- **Problem to work on**:
Write the data out again in full, with no departure from the original.

- **Source data**:
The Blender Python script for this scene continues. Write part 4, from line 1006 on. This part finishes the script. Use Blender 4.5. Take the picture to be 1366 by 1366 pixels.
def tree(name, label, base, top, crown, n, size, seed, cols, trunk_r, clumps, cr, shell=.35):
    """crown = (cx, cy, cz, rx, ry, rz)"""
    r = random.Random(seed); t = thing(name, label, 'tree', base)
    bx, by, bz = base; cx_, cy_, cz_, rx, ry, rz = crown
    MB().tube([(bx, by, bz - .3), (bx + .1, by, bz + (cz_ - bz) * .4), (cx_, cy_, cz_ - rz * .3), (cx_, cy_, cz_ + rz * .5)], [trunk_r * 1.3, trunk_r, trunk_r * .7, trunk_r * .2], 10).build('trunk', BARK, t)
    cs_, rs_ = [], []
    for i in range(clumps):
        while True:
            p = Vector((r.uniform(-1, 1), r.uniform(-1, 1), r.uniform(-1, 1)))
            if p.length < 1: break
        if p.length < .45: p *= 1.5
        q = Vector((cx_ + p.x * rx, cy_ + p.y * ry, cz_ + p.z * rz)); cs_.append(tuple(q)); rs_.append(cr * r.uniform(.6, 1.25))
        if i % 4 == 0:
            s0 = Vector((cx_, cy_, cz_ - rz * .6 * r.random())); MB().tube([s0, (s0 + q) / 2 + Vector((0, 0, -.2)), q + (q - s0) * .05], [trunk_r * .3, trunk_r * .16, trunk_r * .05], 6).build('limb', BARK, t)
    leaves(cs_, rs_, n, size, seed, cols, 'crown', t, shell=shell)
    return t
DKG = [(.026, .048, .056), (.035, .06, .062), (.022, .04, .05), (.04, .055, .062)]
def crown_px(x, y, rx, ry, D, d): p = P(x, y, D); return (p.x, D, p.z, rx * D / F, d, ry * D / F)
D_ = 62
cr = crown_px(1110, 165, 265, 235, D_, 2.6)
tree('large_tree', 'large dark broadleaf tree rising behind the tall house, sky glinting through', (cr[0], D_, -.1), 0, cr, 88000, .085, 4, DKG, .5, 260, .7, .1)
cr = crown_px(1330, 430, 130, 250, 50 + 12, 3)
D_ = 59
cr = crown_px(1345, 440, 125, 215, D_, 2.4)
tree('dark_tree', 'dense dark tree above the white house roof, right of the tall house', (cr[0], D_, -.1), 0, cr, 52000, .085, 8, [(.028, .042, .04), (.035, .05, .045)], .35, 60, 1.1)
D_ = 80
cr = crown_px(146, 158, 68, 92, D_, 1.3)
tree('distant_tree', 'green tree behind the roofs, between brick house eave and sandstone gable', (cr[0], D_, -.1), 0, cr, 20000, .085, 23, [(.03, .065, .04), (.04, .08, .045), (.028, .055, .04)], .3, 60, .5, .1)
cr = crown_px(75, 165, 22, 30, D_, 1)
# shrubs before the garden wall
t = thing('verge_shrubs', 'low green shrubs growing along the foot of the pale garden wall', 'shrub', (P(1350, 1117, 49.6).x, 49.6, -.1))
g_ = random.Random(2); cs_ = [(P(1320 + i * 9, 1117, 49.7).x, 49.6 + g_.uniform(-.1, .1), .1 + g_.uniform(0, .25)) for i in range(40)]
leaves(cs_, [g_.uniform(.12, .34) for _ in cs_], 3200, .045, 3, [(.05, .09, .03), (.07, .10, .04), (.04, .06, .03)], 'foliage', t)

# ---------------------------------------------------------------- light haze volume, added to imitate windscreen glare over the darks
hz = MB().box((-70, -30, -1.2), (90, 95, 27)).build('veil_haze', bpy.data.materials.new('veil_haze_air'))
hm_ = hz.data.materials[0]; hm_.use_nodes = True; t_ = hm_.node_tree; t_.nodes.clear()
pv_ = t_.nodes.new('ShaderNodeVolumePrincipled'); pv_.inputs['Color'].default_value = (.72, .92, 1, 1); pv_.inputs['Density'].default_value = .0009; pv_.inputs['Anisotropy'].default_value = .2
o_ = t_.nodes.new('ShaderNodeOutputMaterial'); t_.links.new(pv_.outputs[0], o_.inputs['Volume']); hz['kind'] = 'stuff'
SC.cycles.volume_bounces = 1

- **Solution for this problem**:
The Blender Python script for this scene continues. Write part 4, from line 1006 on. This part finishes the script. Use Blender 4.5. Take the picture to be 1366 by 1366 pixels.
def tree(name, label, base, top, crown, n, size, seed, cols, trunk_r, clumps, cr, shell=.35):
    """crown = (cx, cy, cz, rx, ry, rz)"""
    r = random.Random(seed); t = thing(name, label, 'tree', base)
    bx, by, bz = base; cx_, cy_, cz_, rx, ry, rz = crown
    MB().tube([(bx, by, bz - .3), (bx + .1, by, bz + (cz_ - bz) * .4), (cx_, cy_, cz_ - rz * .3), (cx_, cy_, cz_ + rz * .5)], [trunk_r * 1.3, trunk_r, trunk_r * .7, trunk_r * .2], 10).build('trunk', BARK, t)
    cs_, rs_ = [], []
    for i in range(clumps):
        while True:
            p = Vector((r.uniform(-1, 1), r.uniform(-1, 1), r.uniform(-1, 1)))
            if p.length < 1: break
        if p.length < .45: p *= 1.5
        q = Vector((cx_ + p.x * rx, cy_ + p.y * ry, cz_ + p.z * rz)); cs_.append(tuple(q)); rs_.append(cr * r.uniform(.6, 1.25))
        if i % 4 == 0:
            s0 = Vector((cx_, cy_, cz_ - rz * .6 * r.random())); MB().tube([s0, (s0 + q) / 2 + Vector((0, 0, -.2)), q + (q - s0) * .05], [trunk_r * .3, trunk_r * .16, trunk_r * .05], 6).build('limb', BARK, t)
    leaves(cs_, rs_, n, size, seed, cols, 'crown', t, shell=shell)
    return t
DKG = [(.026, .048, .056), (.035, .06, .062), (.022, .04, .05), (.04, .055, .062)]
def crown_px(x, y, rx, ry, D, d): p = P(x, y, D); return (p.x, D, p.z, rx * D / F, d, ry * D / F)
D_ = 62
cr = crown_px(1110, 165, 265, 235, D_, 2.6)
tree('large_tree', 'large dark broadleaf tree rising behind the tall house, sky glinting through', (cr[0], D_, -.1), 0, cr, 88000, .085, 4, DKG, .5, 260, .7, .1)
cr = crown_px(1330, 430, 130, 250, 50 + 12, 3)
D_ = 59
cr = crown_px(1345, 440, 125, 215, D_, 2.4)
tree('dark_tree', 'dense dark tree above the white house roof, right of the tall house', (cr[0], D_, -.1), 0, cr, 52000, .085, 8, [(.028, .042, .04), (.035, .05, .045)], .35, 60, 1.1)
D_ = 80
cr = crown_px(146, 158, 68, 92, D_, 1.3)
tree('distant_tree', 'green tree behind the roofs, between brick house eave and sandstone gable', (cr[0], D_, -.1), 0, cr, 20000, .085, 23, [(.03, .065, .04), (.04, .08, .045), (.028, .055, .04)], .3, 60, .5, .1)
cr = crown_px(75, 165, 22, 30, D_, 1)
# shrubs before the garden wall
t = thing('verge_shrubs', 'low green shrubs growing along the foot of the pale garden wall', 'shrub', (P(1350, 1117, 49.6).x, 49.6, -.1))
g_ = random.Random(2); cs_ = [(P(1320 + i * 9, 1117, 49.7).x, 49.6 + g_.uniform(-.1, .1), .1 + g_.uniform(0, .25)) for i in range(40)]
leaves(cs_, [g_.uniform(.12, .34) for _ in cs_], 3200, .045, 3, [(.05, .09, .03), (.07, .10, .04), (.04, .06, .03)], 'foliage', t)

# ---------------------------------------------------------------- light haze volume, added to imitate windscreen glare over the darks
hz = MB().box((-70, -30, -1.2), (90, 95, 27)).build('veil_haze', bpy.data.materials.new('veil_haze_air'))
hm_ = hz.data.materials[0]; hm_.use_nodes = True; t_ = hm_.node_tree; t_.nodes.clear()
pv_ = t_.nodes.new('ShaderNodeVolumePrincipled'); pv_.inputs['Color'].default_value = (.72, .92, 1, 1); pv_.inputs['Density'].default_value = .0009; pv_.inputs['Anisotropy'].default_value = .2
o_ = t_.nodes.new('ShaderNodeOutputMaterial'); t_.links.new(pv_.outputs[0], o_.inputs['Volume']); hz['kind'] = 'stuff'
SC.cycles.volume_bounces = 1